Mongabay (mongabay.com) is an American conservation news web portal that reports on environmental science, energy, and green design, and features extensive information on tropical rainforests, including pictures and deforestation statistics for countries of the world.

It was founded in 1999 by economist Rhett Ayers Butler in order to increase "interest in and appreciation of wildlands and wildlife, while examining the impact of emerging local and global trends in technology, economics, and finance on conservation and development". In recent years, to complement its US-based team, Mongabay has opened bureaus in Indonesia, Latin America, and India, reporting daily in Indonesian, Spanish and English respectively. Mongabay's reporting is available in nine languages.

In an interview with Conjour, Butler said his passion for rainforests drove him to start Mongabay: "I was intrigued by the complexity of these ecosystems and how every species seemed to play a part. As I became more passionate about rainforests, I grew more concerned about their fate, including the threats they face."

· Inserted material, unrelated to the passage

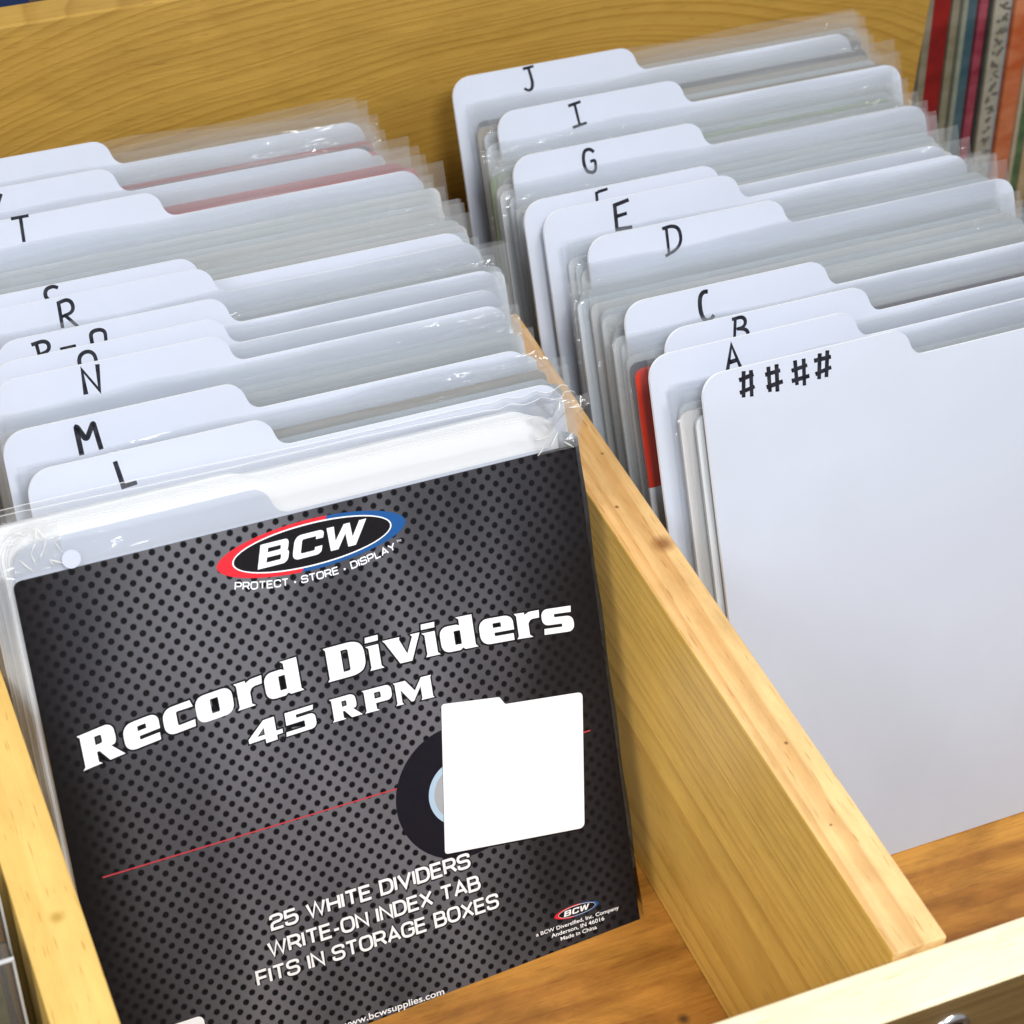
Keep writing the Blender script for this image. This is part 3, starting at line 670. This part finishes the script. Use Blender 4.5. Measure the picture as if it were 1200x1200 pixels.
# --- oval emblem
def ell(cx, cz, a, b, n=72, p=2.0, t0=0, t1=2 * math.pi, closed=True):
    out = []
    for i in range(n + (0 if closed else 1)):
        t = t0 + (t1 - t0) * i / n; c, s = math.cos(t), math.sin(t)
        out.append((cx + a * math.copysign(abs(c) ** (2 / p), c), cz + b * math.copysign(abs(s) ** (2 / p), s)))
    return out
def emblem(cx, cz, k, ring=True):
    # split runs from the upper right of centre to the lower left of centre
    ta, tb = math.radians(78), math.radians(260)
    red = ell(cx, cz, 3.11 * k, .80 * k, 40, 1.9, ta, tb, False); blue = ell(cx, cz, 3.11 * k, .80 * k, 40, 1.9, tb, ta + 2 * math.pi, False)
    f = Flat(); f.poly([red], YP - .0045); o = f.warp(up).obj('emblem_half', ins, M_logo_red); o['label'] = 'red half of the oval emblem'
    f = Flat(); f.poly([blue], YP - .0045); o = f.warp(up).obj('emblem_half', ins, M_logo_blue); o['label'] = 'blue half of the oval emblem'
    f = Flat(); f.poly([ell(cx + .01, cz, 2.62 * k, .685 * k)], YP - .0065); f.warp(up).obj('emblem_rim', ins, M_white)
    f = Flat(); f.poly([ell(cx + .01, cz, 2.575 * k, .64 * k)], YP - .0085); f.warp(up).obj('emblem_field', ins, M_black)
    f = Flat()
    for ch, a, b in (('bB', 7.30, 8.40), ('bC', 8.42, 9.50), ('bW', 9.46, 10.90)):
        glyph(f, None, ch, cx + (a - 9.16) * k, cx + (b - .12 - 9.16) * k, cz + (16.06 - 16.42) * k, .74 * k, shear=.30, y=YP - .004)
    o = f.warp(up).obj('emblem_lettering', ins, M_white); o['label'] = 'white slanted letters BCW'
emblem(9.16, 16.42, 1.0)
emblem(16.12, 1.70, .268)
# --- red line, disc picture, divider picture, white label
f = Flat(); f.poly([[(.826, 7.80), (10.6, 7.80), (10.6, 7.85), (.826, 7.85)]], YP - .003); f.poly([[(17.0, 7.80), (17.53, 7.80), (17.53, 7.85), (17.0, 7.85)]], YP - .003)
f.warp(up).obj('red_line', ins, M_line)
f = Flat(); f.poly([ell(12.7, 7.08, 2.28, 2.28)], YP - .0045); f.warp(up).obj('printed_disc', ins, M_disc)
f = Flat(); f.poly([ell(12.7, 7.08, 1.14, 1.14)], YP - .0065); f.warp(up).obj('printed_disc_rim', ins, M_ring)
f = Flat(); f.poly([ell(12.7, 7.08, .95, .95)], YP - .0085); f.warp(up).obj('printed_disc_label', ins, M_label_grey)
ic = [(12.485, 10.186, .12), (14.50, 9.87, .05), (14.66, 9.58, .05), (17.442, 9.226, .18), (16.83, 4.52, .2), (11.80, 5.13, .12)]
f = Flat(); f.poly([rnd([(a - .02, b - .05, c) for a, b, c in ic])], YP - .0105); f.warp(up).obj('picture_outline', ins, M_black)
f = Flat(); f.poly([rnd(ic)], YP - .0125); o = f.warp(up).obj('divider_picture', ins, M_white); o['label'] = 'white picture of a tabbed divider card'
f = Flat(); f.poly([rnd([(1.2, 1.6), (3.02, 1.6), (3.02, 2.38, .22), (1.2, 2.38)])], YP - .006); f.warp(up).obj('white_label', ins, M_white)
# --- the stack of dividers in the bag
pms = []
for mt, dr, hh in ((M_card, .95, 18.48), (M_card2, .16, 18.72)):
    me = slab(card_outline(17.9 * PS, hh * PS, 7.75 * PS, dr), .085); me.materials.append(mt); whiten_edges(me, M_edge); pms.append(me)
for i in range(14):
    c = link('packed_divider', pms[0 if i < 2 or i == 13 else 1], pk); c.location = ((.10 + U(-.04, .04) - .05 * i) * CM, (.085 + i * .105) * CM, (.02 + U(-.03, .03) + .015 * i) * CM)
# --- the bag
def bag_sheet(y0, top, mat, name, seed, front):
    rr = random.Random(seed); nx, nz = 90, 70; vs = []; fs = []
    ph = [rr.uniform(0, 6.28) for _ in range(12)]
    x0, x1 = -.16, PW + .16
    for j in range(nz + 1):
        v = j / nz; v = 1 - (1 - v) ** 1.5
        for i in range(nx + 1):
            u = i / nx; z = -.1 + v * (top + .1); x = x0 + (x1 - x0) * u
            t = max(0, (z - (17.6 * PS)) / (top - 17.6 * PS)); tt = max(0, t - .5) * 2         # loose flap above the insert card
            x += t * (.55 if front else .45) * (u - .35) * 1.3
            # crumple
            cr = (.035 * math.sin(2.3 * x + ph[0] + 2 * math.sin(1.7 * z + ph[1])) + .03 * math.sin(4.1 * x + 3.3 * z + ph[2]) + .02 * math.sin(7.7 * x - 5.1 * z + ph[3]) + .015 * math.sin(13 * x + 6 * z + ph[4]))
            ce = max(0, 1 - (PW - x) / 3.0) * t                       # strongly crushed right corner
            cl = max(0, 1 - (x) / 3.0) * t
            y = y0 + (tt if front else t) * cr * .35 - .03 * t + (ce * (1.2 if front else .45) + cl * .25) * (tt * .6 + .4 if front else 1) * (.16 * math.sin(5 * x + 4 * z + ph[5]) + .12 * math.sin(9 * x - 7 * z + ph[6]) + .07 * math.sin(17 * x + 11 * z)) + (max(0, t - .62) * 2.0 if front else -t * .35)
            e = min(1, min(x - x0, x1 - x) / .3) if t == 0 else 1
            if not front: y = min(y, 1.62)
            if front: y = y if t > 0 else y0 * e + (1 - e) * .55 + .004 * math.sin(3 * x + ph[7]) * math.sin(2 * z)
            else: y = y if t > 0 else y0 * e + (1 - e) * .55
            z += t * (.03 * math.sin(.5 * x + ph[8])) - t * .30 * u + (.10 * t * ce * math.sin(6 * x))
            vs.append((x, y, z))
    for j in range(nz):
        for i in range(nx):
            a = j * (nx + 1) + i; fs.append((a, a + 1, a + nx + 2, a + nx + 1))
    me = bpy.data.meshes.new('film'); me.from_pydata([tuple(c * CM for c in v) for v in vs], [], fs)
    for p in me.polygons: p.use_smooth = True
    me.materials.append(mat)
    if front:
        me.materials.append(M_bag)
        for p in me.polygons:
            if p.center.z > 17.55 * PS * CM: p.material_index = 1
    return link(name, me, pk)
bag_sheet(-.055, 19.35 * PS, M_bagfront, 'bag_front', 3, True)
bag_sheet(1.52, 19.45 * PS, M_bag, 'bag_back', 5, False)
for y_, top, e_ in ((-.055, 19.35 * PS, 1), (1.52, 19.45 * PS, 0)):
    src = [o for o in pk.children if o.name.startswith('bag_' + ('front' if e_ else 'back'))][0]
    row = [src.data.vertices[70 * 91 + i].co.copy() for i in range(91)]
    vs = []; fs = []
    for i, c in enumerate(row):
        for q in range(6):
            a = q * math.pi / 3; vs.append((c.x * 100, c.y * 100 + .014 * math.cos(a), c.z * 100 + .014 * math.sin(a)))
    for i in range(90):
        for q in range(6): fs.append((i * 6 + q, i * 6 + (q + 1) % 6, i * 6 + 6 + (q + 1) % 6, i * 6 + 6 + q))
    link('bag_lip', mesh('lip', vs, fs, True), pk, M_bead)
# side gussets: film wrapped round the stack edges, and a welded bead at the edges
for sx, x in ((-1, -.16), (1, PW + .16)):
    vs = []; fs = []; n = 40
    for j in range(n + 1):
        z = -.1 + (17.7 * PS + .1) * j / n
        for q, (dx, y) in enumerate(((-.02, -.04), (.06, .4), (.11, .75), (.06, 1.15), (-.02, 1.5)) if sx > 0 else ((-.02, -.04), (.13, .4), (.30, .75), (.46, 1.15), (.52, 1.5))):
            vs.append((x + sx * (dx + .025 * math.sin(z * 1.7 + q)), y, z))
    for j in range(n):
        for q in range(4):
            a = j * 5 + q; fs.append((a, a + 1, a + 6, a + 5))
    me = mesh('film', vs, fs, True); link('bag_side', me, pk, M_gusset)
rr = random.Random(21)
def crumple(u0, u1, v0, v1, flare, nu, nv, amp, y0, seed):
    rr = random.Random(seed); P = []
    for j in range(nv + 1):
        for i in range(nu + 1):
            a, b = i / nu, j / nv
            inner = 0 < i < nu and 0 < j < nv
            u = u0 + (u1 - u0) * a + flare * b * b * a + (rr.uniform(-.4, .4) * (u1 - u0) / nu if inner else 0)
            v = v0 + (v1 - v0) * b + (rr.uniform(-.4, .4) * (v1 - v0) / nv if inner else 0)
            P.append((u * PS, y0 + rr.uniform(-amp, amp) * (.4 + b) * (.2 + .8 * a), v * PS))
    fs = []; creases = []
    for j in range(nv):
        for i in range(nu):
            k = j * (nu + 1) + i
            if rr.random() < .5: fs += [(k, k + 1, k + nu + 2), (k, k + nu + 2, k + nu + 1)]; d = (k, k + nu + 2)
            else: fs += [(k, k + 1, k + nu + 1), (k + 1, k + nu + 2, k + nu + 1)]; d = (k + 1, k + nu + 1)
            if rr.random() < .20: creases.append(d)
            if j and rr.random() < .10: creases.append((k, k + 1))
            if i and rr.random() < .15: creases.append((k, k + nu + 1))
    me = mesh('film', P, fs); link('crumpled_film', me, pk, M_crump)
    vs = []; cf = []
    for a, b in creases:
        A = Vector(P[a]); B = Vector(P[b]); D = (B - A).normalized(); N1 = D.orthogonal().normalized(); N2 = D.cross(N1); w = rr.uniform(.02, .045)
        k = len(vs)
        for C_, ww in ((A, w * .3), ((A + B) / 2, w), (B, w * .3)):
            for q in range(4): vs.append(tuple(C_ + (N1 * math.cos(q * math.pi / 2) + N2 * math.sin(q * math.pi / 2)) * ww))
        for h in (0, 4):
            for q in range(4): cf.append((k + h + q, k + h + (q + 1) % 4, k + h + 4 + (q + 1) % 4, k + h + 4 + q))
    link('fold_highlights', mesh('crease', vs, cf, True), pk, M_bead)  # pale slivers painted in as highlights along the folds
M_crump = plastic('crumpled_film', haze=.16, hazecol=(1, .98, .95), bump=.8, bscale=60, rough=.12, gloss=1.6, wrinkle=3.0)
crumple(17.0, 18.55, 17.45, 19.05, .62, 6, 6, .16, -.12, 8)
crumple(.0, 1.6, 17.7, 19.0, -.0, 5, 4, .09, -.10, 5)
# round clear sticker
f = Flat(); f.poly([ell(1.80, 17.80, .285, .285, 28)], -.10); o = f.warp(up).obj('hang_hole', pk, plain('pale_sticker', (.56, .60, .72), .5, .2)); o['label'] = 'small round pale punch mark in the bag corner'

# ------------------------------------------------------------------ neighbours at the picture edges
def spine_mat(name, a, b, scale=60):
    M, t, bs = nt(name); v = mapping(t, (scale * .4, scale * .4, scale)); n = noise(t, v, 1, 4, .6)
    t.links.new(ramp(t, n, [(.38, a), (.6, b)]), bs.inputs['Base Color']); bs.inputs['Roughness'].default_value = .5; return M
LPS = [('grey blue', (.22, .25, .28), (.32, .36, .40), .50), ('brown', (.16, .13, .09), (.28, .23, .17), .55), ('khaki', (.20, .18, .12), (.30, .27, .20), .45), ('dark red', (.20, .008, .008), (.32, .015, .012), 1.05),
       ('olive', (.20, .18, .11), (.30, .27, .20), .45), ('pale green', (.22, .26, .20), (.30, .32, .26), .3), ('teal', (.035, .09, .11), (.08, .14, .16), .75), ('maroon', (.22, .02, .04), (.38, .08, .11), .5), ('black', (.02, .02, .02), (.05, .045, .04), .25), ('cream', (.34, .32, .24), (.44, .41, .33), .85),
       ('pale blue', (.28, .33, .36), (.38, .42, .45), .25), ('orange', (.48, .10, .025), (.62, .22, .10), .95), ('beige', (.40, .33, .22), (.5, .42, .30), .3), ('dark green', (.03, .08, .035), (.12, .20, .09), .5), ('sandy', (.40, .29, .15), (.50, .38, .22), .6), ('navy blue', (.02, .05, .14), (.04, .10, .22), .7), ('scarlet', (.4, .02, .02), (.5, .06, .05), .6)]
x = 24.4
for i, (nm, a, b, w) in enumerate(LPS):
    bx = box(0, w - .05, 0, 31, 0, 30.2 + U(0, .8), .06)
    o = link('album_sleeve', bx, None, spine_mat(nm.replace(' ', '_') + '_sleeve', a, b)); o.location = Vector((x, 33.55 + U(-.2, .2), -1.55)) * CM; o.rotation_euler = (0, math.radians(-4.5), 0)
    tag(o, f'{nm} record album spine standing upright beyond the back right corner of the bin', 'record album', 'record albums standing right of the back board')
    if nm == 'cream':                                       # dark letters running down the cream spine
        f = Flat(); rr = random.Random(4); z = 30.5
        while z > 4:                                        # smudged, unreadable dark marks
            for q in range(3):
                x_ = rr.uniform(.15, .5); f.ribbon([(x_, z - rr.uniform(0, .5)), (x_ + rr.uniform(.1, .4), z - rr.uniform(0, .5))], rr.uniform(.08, .2), -.012 - .003 * q)
            z -= .62
        f.obj('spine_marks', o, plain('faded_print', (.14, .13, .11), .6, .2))
    x += w + .01
# album behind the back board at the far left
o = link('album_sleeve', box(0, 31, 0, .5, 0, 25, .05), None, plain('navy_sleeve_card', (.012, .03, .10), .5)); o.location = Vector((-46, 37.0, -1.55)) * CM; o.rotation_euler = (math.radians(-6), 0, 0)
tag(o, 'navy blue record album standing behind the tall back board at upper left', 'record album')

# clear cases in the compartment left of the left partition
M_case = plastic('clear_case_plastic', haze=.10, rough=.04, bump=.05, gloss=1.0)
M_tray = plain('dark_case_tray', (.03, .028, .03), .35, .5)
M_ins = [spine_mat('olive_case_insert', (.10, .095, .05), (.22, .19, .09), 40), spine_mat('brown_case_insert', (.06, .05, .03), (.16, .13, .07), 40), spine_mat('grey_case_insert', (.2, .2, .2), (.35, .34, .3), 40)]
for i, (x, y, z0) in enumerate(((-25.95, -6.5, 0.0), (-25.80, -4.0, .0), (-25.95, -.9, 0), (-26.05, 1.6, 0))):
    o = empty('clear_case', (x, y, .06), (-math.radians(17), 0, math.radians(1.0)))
    tag(o, ['clear media case with brown insert nearest the front rail, left of the left partition', 'clear media case with a white label panel, left of the left partition', 'clear media case standing behind the white labelled one at the left picture edge', 'clear media case rearmost of those left of the left partition'][i], 'media case', 'clear cases left of the left partition')
    w, h, d = 14.2, 13.0, 1.0
    lk = link('case_shell', box(-w, 0, 0, d, 0, h, .08), o, M_case)
    link('insert_sheet', box(-w + .5, -.45, .18, .22, .3, h - .3, 0), o, M_ins[i % 3])
    link('tray', box(-w + .4, -.7, .45, .8, .3, h - .35, .05), o, M_tray)
    if i == 1: link('label_panel', box(-6, -.60, .10, .165, 8.2, h - .4, 0), o, M_white)
    link('edge_rib', box(-.07, .01, -.02, .10, .0, h + .04, .02), o, plain('glossy_clear_edge', (.50, .49, .45), .1, .8))
    link('edge_rib', box(-w, 0.01, -.02, .10, h - .02, h + .07, .02), o, plain('glossy_clear_edge2', (.62, .62, .62), .1, .8))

The founder of the website explains that "mongabay" originated from an anglicized spelling and pronunciation of Nosy Mangabe, an island off the coast of Madagascar. He goes on to note that it is best known as "a preserve for the aye-aye, a rare and unusual lemur famous for its bizarre appearance".

Mongabay.com is independent and unaffiliated with any organization. The site has been used as an information source by CNN, CBS, the Discovery Channel, NBC, UPI, Yahoo!, and other such outlets.

All of Mongabay's content is free to access on its site, thanks to the volumes of visitors per month - as of January 2008, 2.5 million. In 2008, Butler said that the traffic brought the site $15,000 to $18,000 a month from AdSense, but the decline in advertising revenue across the environmental media sector after the 2008 financial crisis, sharply reduced the site's income. In 2012, Butler launched mongabay.org, a 501(c)(3) organization, to support Mongabay's education program and non-English reporting initiatives as well as expand its environmental reporting initiatives, including grants for journalists. Mongabay phased out advertising on its news content in 2017.

Mongabay.com formerly published Tropical Conservation Science, a peer-reviewed, open-access academic journal on the conservation of tropical forests and of other tropical ecosystems. Since its inception in 2008, it has four issues a year, in March, June, September, and December. It used to provide opportunities for scientists in developing countries to publish their research in their native languages, but as of September 2012, Tropical Conservation Science publishes papers only in English. It has been published by SAGE Publications since August 2016 and Mongabay no longer has any affiliation.

On May 19, 2012, Mongabay.com launched an Indonesian language affiliate. In June 2016, Mongabay launched a Spanish-language news service in Latin America. And in January 2018, an Indian website was launched. In 2019, Mongabay established Mongabay-Brasil, a Portuguese-language bureau staffed by Brazilians. Those were followed by Hindi and French sites.